En ésta época post moderna y post humana,  creer en Dios no es fácil; nunca ha sido fácil. Aceptar su proyecto sobre la propia vida y sobre la historia pareciera ridículo. Para eso tenemos nuestra inteligencia.  Y estos nuevos dioses no acaban de desencantarnos.  El resultado final es un amplio y creciente ambiente de increencia. La fe se vuelve problemática, cuando no inútil.

La intemperie religiosa que padecemos en la atmósfera cultural de nuestro tiempo ha debilitado sin duda la fe de muchos. Los horrores de la historia de la humanidad en el siglo pasado, – y en lo va del presente -,  (el holocausto, las matanzas, las guerras, el sida, el hambre planetaria, las catástrofes naturales), golpean nuestra fe con más contundencia que muchos libros de los filósofos increyentes.

El descenso de la militancia cristiana es especialmente preocupante en el mundo de la juventud. Apuntan un abanico de caminos por los cuales se ha ido perdiendo la fe y la relación con la Iglesia: unos se han ido “silenciosamente” por un abandono progresivo y nada reflexivo. Otros, más jóvenes, no han tenido apenas una conexión de alguna consistencia con la tradición creyente. Otros, tras un tiempo de conflicto interior entre la fe y la increencia, han llegado a la conclusión de que la fe, lejos de resolver los problemas importantes de la vida, es un obstáculo para desenvolvernos espontáneamente en el mundo. Bastantes se han identificado con una percepción del cristianismo como algo extraño, caduco y reaccionario. No faltan entre ellos espíritus muy sensibles a la mediocridad, a la infidelidad, e incluso, al escándalo de creyentes y pastores.

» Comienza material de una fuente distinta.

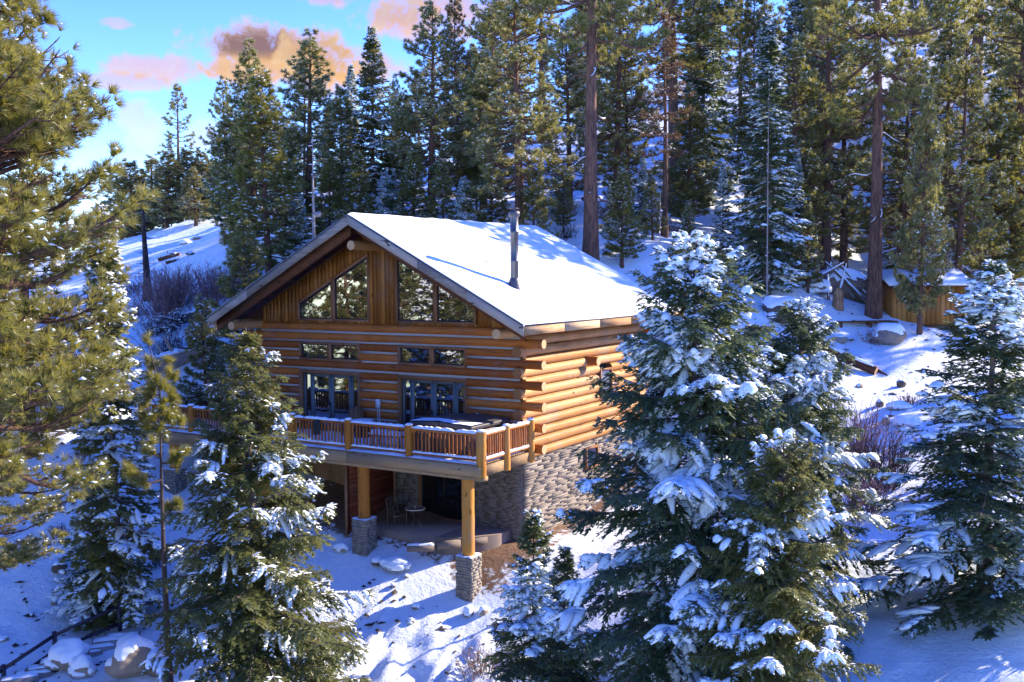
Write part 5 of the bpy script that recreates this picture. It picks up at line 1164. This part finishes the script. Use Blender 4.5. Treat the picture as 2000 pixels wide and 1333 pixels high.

La tentación se torna “ambiental”. Es terrible. Por ello Jesús enseñó a sus discípulos a pedir a Dios que nunca los ponga en una situación en donde la fe, la esperanza y la confianza puedan desmoronarse.

Cierto, debemos de pensar en la fe de una manera más realista. La Revelación cristiana pretende dar una respuesta a ciertas cuestiones existenciales, teóricas y prácticas, a las que no escapa ningún ser humano. Pero ofrece esta respuesta exigiendo en prenda un compromiso y dejando subsistir como aval una cierta insatisfacción. En efecto, para creer es necesario hacer una apuesta, hace falta una decisión, comprometer la libertad, tomar un riesgo. La fe propone una respuesta a las exigencias fundamentales humanas (aporías), pero exige también un precio, nadie puede creer sin dolor, sin esfuerzo, sin riesgo, incluso, si las ventajas que procura la fe, luz para la inteligencia y fuerza para la voluntad, son ingredientes que, a su vez, ayudan a pagar esa aapuesta.

Por lo demás, incluso cuando la fe es sólida, no libera al creyente de todas sus preocupaciones: la fe no explica todo, ni sobre el hombre, ni sobre el mundo, ni sobre Dios. Porque lo que da la fe no es la certidumbre y la paz, sino la esperanza de una salvación global y total que va haciéndose. Nada nos es dado de una manera exhaustiva y definitiva en la fe. Después de todo, “la fe es la premisa de lo que se espera, la prueba de lo que no se ve”. (Heb. 11,1)

«Dios me ha atormentado toda la vida». Esta frase es pronunciada por uno de los personajes principales de la novela “Los Demonios”; los personajes encarnan las más profundas vivencias de su autor. Dostoievski mismo ha probado el tormento de Dios. La última y más grande de sus novelas, “Los Hermanos Karamasov” termina con una profesión de fe entusiástica en la resurrección.  La obra de este autor se convierte en el testimonio y documento de una laboriosa búsqueda de Dios lo que hace de él un profeta de nuestro tiempo. Su fe es una fe combatida,  una fe sufrida. Tras su muerte, Tolstoi dijo de él: “Este hombre era el único que predicaba el cristianismo en Rusia”.